The report also studies the impact that future technology such as cloud computing is expected to have on the industry. The report predicts that investors will see unparalleled benefits through greater automation and capacity on demand, accelerated time to market of innovative new products—including custom analytics and data—greater security and strengthened client service.

The report also explains that, unlike today, the financial services industry will soon deploy increasingly sophisticated, forward-looking technology tools and analytics that will enable investors to understand and model actual precursors of performance.

The report focuses on three key areas. It discusses the integration of risk and return technology by investment service providers to address asset managers and asset owners’ growing need for more detailed portfolio analytics, process transparency, risk management and dashboards to improve the speed and kind of information they are receiving and their access to it.

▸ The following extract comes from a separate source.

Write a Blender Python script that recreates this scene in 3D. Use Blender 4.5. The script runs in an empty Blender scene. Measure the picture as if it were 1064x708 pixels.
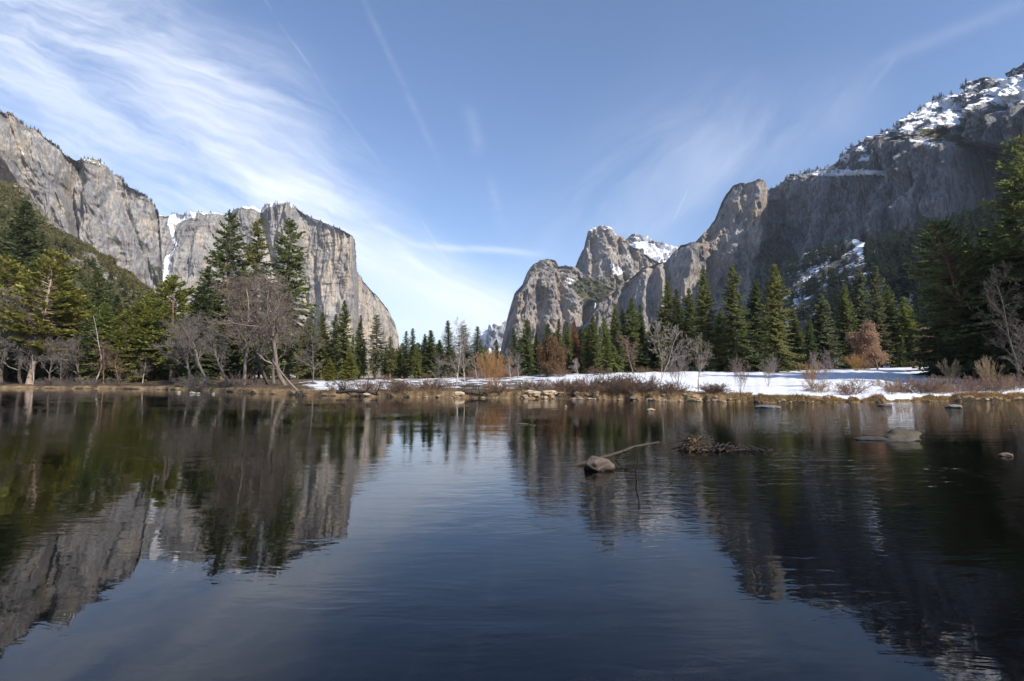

The report also examines the review of electronic trading by regulators following the start of the financial crisis in 2008. Technology has been at the forefront in enabling the exponential growth of electronic trading and has become the only solution to effectively meet the challenges inherent in new trading regulations. And, it explores technology’s solutions to meet today’s leading global asset management challenges, including market crowding, pricing inefficiencies, risk and rebalancing.